My first ever bf did this to me. The night it ended, he said he was v sorry and tired, and we would speak properly the next day. Guess what - we never ever did. And when I saw him for what turned out to be the last time a couple of days later, I was on tenterhooks waiting for him to raise it all night. Eventually when he didn't, I said something like, "I'm sorry about the other night," waiting for him to start the chat. Instead, he said...

 

... "don't worry about it. Thanks for the lift." And he left.

 

The best thing you can do is to block his number. No good can come of this.

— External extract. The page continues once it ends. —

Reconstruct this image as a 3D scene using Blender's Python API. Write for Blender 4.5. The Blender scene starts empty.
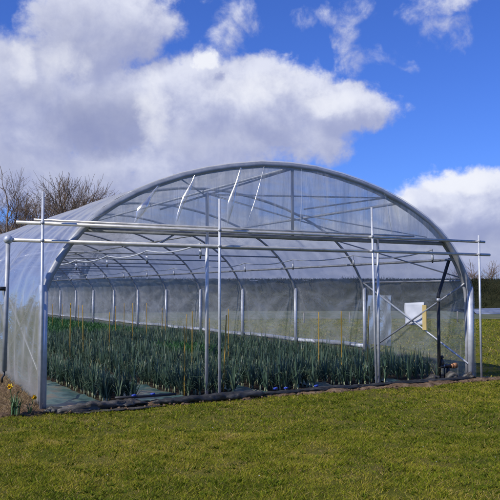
import bpy, math, random
import numpy as np
random.seed(7); rng = np.random.default_rng(7)
S = bpy.context.scene
COL = S.collection
PI = math.pi

# ------------------------------------------------------------------ helpers
class MB:
    """collects verts / faces (+ optional face material slot) for ONE mesh object"""
    def __init__(s): s.v = []; s.f = []; s.m = []
    def add(s, vs, fs, mi=0):
        o = len(s.v); s.v.extend([tuple(map(float, p)) for p in vs])
        for f in fs: s.f.append(tuple(i + o for i in f)); s.m.append(mi)
    def tube(s, pts, r, n=8, mi=0, cap=True):
        P = [np.array(p, float) for p in pts]; k = len(P)
        R = r if hasattr(r, '__len__') else [r] * k
        T = []
        for i in range(k):
            t = P[min(i + 1, k - 1)] - P[max(i - 1, 0)]; T.append(t / (np.linalg.norm(t) + 1e-12))
        a = np.array([0, 0, 1.]) if abs(T[0][2]) < .9 else np.array([1., 0, 0])
        u = np.cross(T[0], a); u /= np.linalg.norm(u)
        vs = []
        for i in range(k):
            u = u - T[i] * (u @ T[i]); u /= (np.linalg.norm(u) + 1e-12); w = np.cross(T[i], u)
            for j in range(n):
                an = 2 * PI * j / n; vs.append(P[i] + R[i] * (math.cos(an) * u + math.sin(an) * w))
        fs = [(i*n + j, i*n + (j+1) % n, (i+1)*n + (j+1) % n, (i+1)*n + j) for i in range(k-1) for j in range(n)]
        if cap: fs += [tuple(range(n))[::-1], tuple(range((k-1)*n, k*n))]
        s.add(vs, fs, mi)
    def box(s, c, d, mi=0, rot=0):
        x, y, z = [q / 2 for q in d]; cs, sn = math.cos(rot), math.sin(rot)
        vs = [(c[0] + cs*a*x - sn*b*y, c[1] + sn*a*x + cs*b*y, c[2] + e*z) for e in (-1, 1) for b in (-1, 1) for a in (-1, 1)]
        s.add(vs, [(0,2,3,1),(4,5,7,6),(0,1,5,4),(2,6,7,3),(0,4,6,2),(1,3,7,5)], mi)
    def ball(s, c, r, n=10, mi=0, sz=(1,1,1)):
        vs = []; fs = []
        for i in range(n + 1):
            th = PI * i / n
            for j in range(n):
                ph = 2 * PI * j / n
                vs.append((c[0] + r*sz[0]*math.sin(th)*math.cos(ph), c[1] + r*sz[1]*math.sin(th)*math.sin(ph), c[2] + r*sz[2]*math.cos(th)))
        for i in range(n):
            for j in range(n): fs.append((i*n + j, (i+1)*n + j, (i+1)*n + (j+1) % n, i*n + (j+1) % n))
        s.add(vs, fs, mi)
    def build(s, name, mat, parent=None, smooth=True, loc=None):
        me = bpy.data.meshes.new(name); me.from_pydata(s.v, [], s.f)
        for mt in (mat if isinstance(mat, (list, tuple)) else [mat]): me.materials.append(mt)
        me.polygons.foreach_set('material_index', s.m)
        if smooth: me.polygons.foreach_set('use_smooth', [True] * len(s.f))
        me.update()
        o = bpy.data.objects.new(name, me); COL.objects.link(o)
        if parent: o.parent = parent
        if loc is not None: o.location = loc
        return o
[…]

It's a bump and a setback but it's only the end of the world if you let it be.

 

X

  • Author
Posted
Okay, what you need to do right now is step back and let the rational part of you assess and process the situation. I'm not going to tell you how stupid this is, because it's clear you're far too emotional for that to be the problem here. Just stop, take a deep breath, and try to look objectively at what you've lined yourself up for here. He is coming to hurt you. You know this. You have a choice whether or not you let that happen. Don't be a masochist. He's not answering you because he is manipulating you, because he is a bad person. Men are not bad, relationships are not bad. This man is bad and he has warped your ability to make healthy choices for yourself. Don't waste any more time or energy on this. Take some time to figure out why you think anything he's doing to you is tolerable. A man who has no respect for you, like this one, is a man that does not deserve even two seconds of your time. Get off the damned tracks, and take control of your life.

 

ive been thinking about what you say here, and trying to take a breath and look at it objectively, he is emotionally abusing me, and im not gaining anything out of being in contact, only he is.

 

You know what i really believe? I believe you when you say he is a bad man, even just my communication with him in the past 2 days (couple of other things i havent even mentioned).

 

And i really dont believe that a person just is nice to one person and evil to another, i think its bullsh@!# that any girl would go out with him or be his girlfriend, theres no way, because the red flags i saw in the first week or so of knowing him, well they are still there now and he only got worse. They are things most girls would run a mile from. Who would have him? and in such close range? Its total craparola!! No wonder his wife ran off!

 

I think he has a serious personaity/ socialisation defect. I think after 5 years i am qualified to be fairly certain of this!

 

 

end rant

Posted
And i really dont believe that a person just is nice to one person and evil to another, i think its bullsh@!# that any girl would go out with him or be his girlfriend

 

Actually, true colors often only show after some time. New people, new situations, new challenges can all lead to temporarily altered behavior. People, if they want to impress and conquer a possible love interest, can be astonishingly different from how they usually act and behave (especially if they don't "have" the new person yet).

 

Some of the biggest jerks can be the most charming gentlemen/ladies, until they get what they want.

  • Author
Posted
Actually, true colors often only show after some time. New people, new situations, new challenges can all lead to temporarily altered behavior. People, if they want to impress and conquer a possible love interest, can be astonishingly different from how they usually act and behave (especially if they don't "have" the new person yet).

 

Some of the biggest jerks can be the most charming gentlemen/ladies, until they get what they want.

 

he was realllllly nice when we first met, and the red flags i saw were things that grew, it was actually pretty gradual until the end when just his tone of voice with me was horrible.